Popularity? Colbert could not care less. Recognition for what he’s done? No interest in that, either.

“The only credit you want is to say you’re a world champion,” Colbert said before a busy offseason kicks off Wednesday with the NFL draft combine in Indianapolis. “Nothing else matters, honestly. That’s never been a big part of how this organization works. This is about winning, and working toward a common goal.”

Players? Those he wants.

That’s why Colbert faces a significant challenge this offseason in keeping the Steelers at a championship-level following two Super Bowl titles, three AFC championship game appearances and a 56-24 regular-season record the last five seasons.

Numerous core players are signed and in place—Ben Roethlisberger and Troy Polamalu among them—but other deals must be done, reworked and re-evaluated. The offensive line needs touching up, the defensive line is aging and linebacker James Harrison, safety Ryan Clark, tight end Heath Miller, right tackle Willie Colon and kicker Jeff Reed may need new contracts.

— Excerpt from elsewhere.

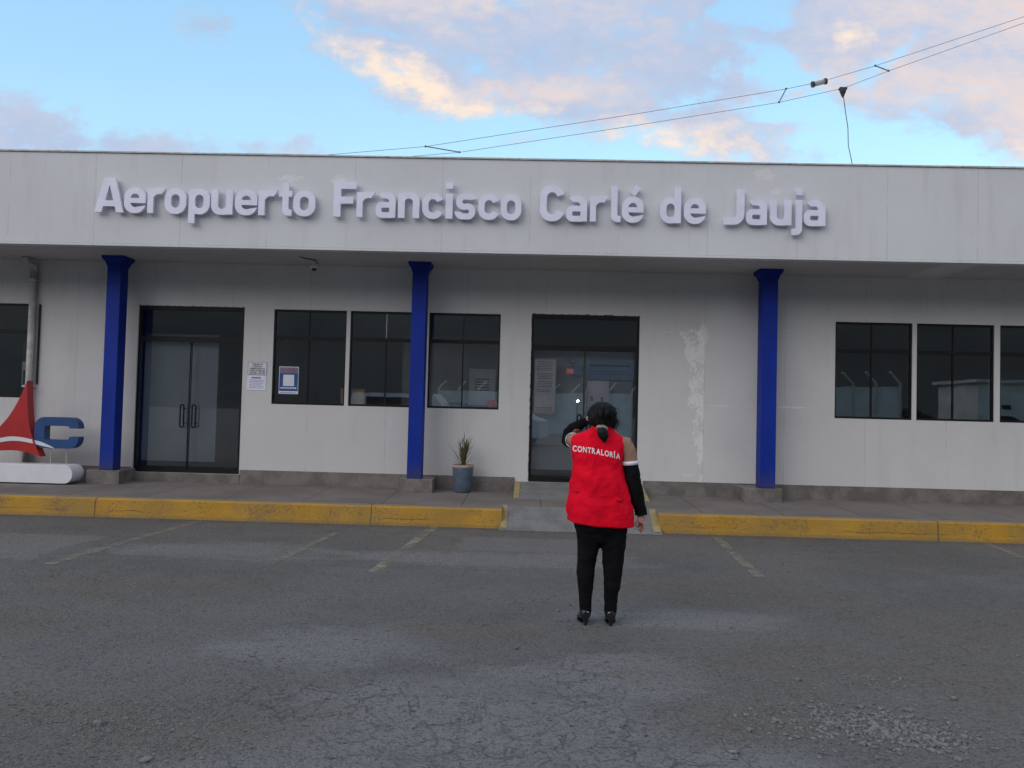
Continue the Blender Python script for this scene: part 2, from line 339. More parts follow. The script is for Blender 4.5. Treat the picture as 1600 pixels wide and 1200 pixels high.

Colbert must also decide whether to bring back left tackle Marvel Smith, who was injured and missed most of the season, or re-sign Max Starks, who replaced Smith and is the only Steelers offensive lineman to start in both Super Bowl victories. Left guard Chris Kemoeatu can become an unrestricted free agent on Feb. 27.

Colbert doesn’t need any outside attention when there are so many internal decisions to make.

Linebacker Larry Foote—does he stay or go, with one year left on his contract but former first-rounder Lawrence Timmons ready to play? Cornerback Bryant McFadden—does he get a new deal, or does William Gay slide into his place? Defensive end Brett Keisel—still productive at 31, but good enough to rate a new contract? Does Colbert slap the franchise or transition player tag on a player, as he did last season with Starks? Does Colbert make ’09 decisions based on the possibility that 2010 may be an uncapped year?

“We want to keep as many of our own guys as possible, with the understanding we may have to go outside (the organization), either through free agency or the draft,” Colbert said.

Colbert has successfully navigated both paths since taking over in 2000, following a rift in which owner Dan Rooney was forced to pick between Tom Donahoe and coach Bill Cowher after the two stopped communicating. Rooney kept Cowher, and Colbert, a Pittsburgh native who previously worked for the Lions, replaced Donahoe.

Colbert, 52, is the general manager in everything but name; Rooney dislikes the title, so the Steelers go with the less formal designation of director of football operations.

No matter what he’s called, Colbert’s work has been impressive, with only three Donahoe-era players remaining in wide receiver Hines Ward, cornerback Deshea Townsend and defensive end Aaron Smith. Every other Steelers player is a Colbert acquisition.

His first rounders include Polamalu, Roethlisberger, Santonio Holmes, Casey Hampton and Timmons. The second rounders include LaMarr Woodley, plus Antwaan Randle El and Kendrell Bell, both of whom were major contributors before signing elsewhere.

Among the Colbert-era free agents are now-retired center Jeff Hartings, Pro Bowl linebacker James Farrior, Clark and center Justin Hartwig.

Harrison and running back Willie Parker, a three-time 1,200-yard rusher, once were undrafted rookie free agents signed by Colbert. So were Reed, one of the NFL’s most accurate kickers, and starting right guard Darnell Stapleton. Harrison went on to become the only undrafted player to win the league’s Defensive Player of the Year award.

Harrison also had a record 100-yard interception return for a touchdown in the Super Bowl against Arizona. Parker had a record 75-yard touchdown run against Seattle in the February 2006 Super Bowl. Either player could have been signed with any team in the league, yet the Steelers got them.

Credit? The two Super Bowl rings Colbert are all the recognition he wants.

“Believe me, I’m very happy and proud we won this Super Bowl and of being part of what I believe is the best sports organization there is,” Colbert said. “It’s an unbelievable group and we’re all fortunate to be part of it. If we all accomplish that one common goal, everybody gets as much credit as they need.”